Happy Birthday, Defense Department Network That Became the Internet!

The longhairs with the pocket protectors had already set up the lines between USC and Stanford and UC Santa Barbara. It was 1969, a weird year of technological and social progress (Apollo 11, Mariner 6 and 7, the Stonewall Riots) and de-evolution (President Richard Nixon, the Manson Murders). Students were still seizing campus buildings — SDS took the Harvard administration building that spring — but on this day 43 years ago, the hippie nerds in the computer labs made the last connection in their four-node Defense Department-funded networked computer project. The fourth computer came online at the University of Utah.

The first text transmission using the new packet-switching technology was “lo,” from UCLA to Stanford.

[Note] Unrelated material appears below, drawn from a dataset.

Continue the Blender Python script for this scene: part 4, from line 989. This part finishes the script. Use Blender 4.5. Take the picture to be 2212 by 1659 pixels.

The programmer had intended to type “login,” but the computer crashed before the third character of text was sent.

Eventually these early “tech support” guys got everything rebooted and sent the entire word. Once the nation’s best university computer departments were connected and the ARPANET was deemed functional in 1975, the Pentagon said “thank you” and seized control of the entire project. There is a persistent version of history that claims packet-switching networks were specifically developed so that a decentralized ARPANET could survive a nuclear war, but Internet historians say it was developed because everything was so unreliable on a good day that the ability to reassemble chunks of data in their intended order was essential for any binary network. (Paul Baran of the RAND Corporation suggested a distributed network to survive a nuclear war, because that’s the kind of thing they plan on, at the RAND Corporation.)

Not until 1981 did the Defense Department split the classified between MILNET and the National Science Foundation’s more open network, CSNET. A year later, a universal protocol called TCP/IP appeared, and by 1986 the increasingly powerful network of supercomputers was expanded to the NSFSNET, which means “not safe for work.” The public quickly filled the the new Internet with ASCII pornographic images until the World Wide Web arrived in the early 1990s to facilitate the global distribution of .gifs and alt.startrek.erotica and Cyber Monday deals in household appliances. Happy birthday, ARPANET!